The suit alleges that the foreclosure “was part of a sham to defraud creditors” and did not disrupt business operations.
“The purported foreclosure was in name only,” the suit said. “Employees of Alex and Ani were ‘laid off’ and ‘rehired’ on the same day.”
Love’s suit casts the foreclosure as part of an “‘insolvency defense” that Geragos attempted while also serving as Alex and Ani’s lawyer in the arbitration. In a September email, Geragos indicated that a board member “will be winding up the entity” and that the company’s CEO, Prita Kumar, had “not worked for Alex and Ani since July when the lender foreclosed.”
During the arbitration, the independent board member Larry Meyer declared under penalty of perjury that he was “managing the orderly shutdown of the company.”
According to the suit, however, Alex and Ani’s online business has continued, and in the fall, Love’s manager was able to purchase a ring that Love designed from the Alex and Ani website.
“Pamela Love did not receive a royalty payment for this sale,” the suit noted.

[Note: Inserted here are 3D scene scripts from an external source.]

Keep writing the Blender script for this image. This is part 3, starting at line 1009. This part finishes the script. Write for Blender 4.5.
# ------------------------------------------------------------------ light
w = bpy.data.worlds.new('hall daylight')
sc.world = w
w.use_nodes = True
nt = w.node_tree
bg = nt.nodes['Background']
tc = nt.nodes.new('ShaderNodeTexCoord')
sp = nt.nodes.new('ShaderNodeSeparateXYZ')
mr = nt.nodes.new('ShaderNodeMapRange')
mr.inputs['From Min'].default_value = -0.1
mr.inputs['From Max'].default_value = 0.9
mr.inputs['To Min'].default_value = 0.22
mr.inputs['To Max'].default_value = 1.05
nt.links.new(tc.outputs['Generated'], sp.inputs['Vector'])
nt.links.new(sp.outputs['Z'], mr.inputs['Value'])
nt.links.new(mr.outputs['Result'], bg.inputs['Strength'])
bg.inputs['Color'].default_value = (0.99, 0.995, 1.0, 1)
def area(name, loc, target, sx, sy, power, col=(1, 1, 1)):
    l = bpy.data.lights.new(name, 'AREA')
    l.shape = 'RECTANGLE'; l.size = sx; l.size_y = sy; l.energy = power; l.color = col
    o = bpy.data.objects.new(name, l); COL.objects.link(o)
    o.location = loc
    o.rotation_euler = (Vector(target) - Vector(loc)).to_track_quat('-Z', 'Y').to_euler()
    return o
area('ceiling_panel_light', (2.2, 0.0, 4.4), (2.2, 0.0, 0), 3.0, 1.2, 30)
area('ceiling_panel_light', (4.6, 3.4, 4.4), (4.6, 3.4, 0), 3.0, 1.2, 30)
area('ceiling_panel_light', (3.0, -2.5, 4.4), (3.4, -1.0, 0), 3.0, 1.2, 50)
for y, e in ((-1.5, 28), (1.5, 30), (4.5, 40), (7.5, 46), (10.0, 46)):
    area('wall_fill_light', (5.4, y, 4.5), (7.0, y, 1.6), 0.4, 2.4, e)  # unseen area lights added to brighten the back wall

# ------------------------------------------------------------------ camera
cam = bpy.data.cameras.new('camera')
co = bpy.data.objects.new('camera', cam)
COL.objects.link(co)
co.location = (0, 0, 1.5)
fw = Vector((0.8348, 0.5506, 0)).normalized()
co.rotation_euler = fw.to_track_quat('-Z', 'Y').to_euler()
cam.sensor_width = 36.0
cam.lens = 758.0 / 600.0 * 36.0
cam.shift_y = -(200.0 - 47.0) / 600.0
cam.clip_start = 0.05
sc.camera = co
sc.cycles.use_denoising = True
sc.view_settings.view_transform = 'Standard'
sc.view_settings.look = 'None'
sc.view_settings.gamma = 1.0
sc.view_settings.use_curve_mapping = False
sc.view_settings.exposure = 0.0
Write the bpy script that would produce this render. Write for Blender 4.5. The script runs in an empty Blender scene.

And earlier this year, Kumar, whom Geragos had indicated was no longer with the company, posted on LinkedIn that Alex and Ani was “on a tear” and looking to hire. One of the positions, she wrote, was for a “leader … who can drive revenue for our several million owned customers.”
Love’s suit alleges that the maneuverings were planned well in advance. As evidence, Love recounted a conversation with Alex and Ani’s chief creative officer, who told Love that she was “part of a ‘go-forward’ plan.”
“‘You would be switched to a different company, and we would all be paid by [Geragos’] company,’” the chief creative officer told Love, according to the suit.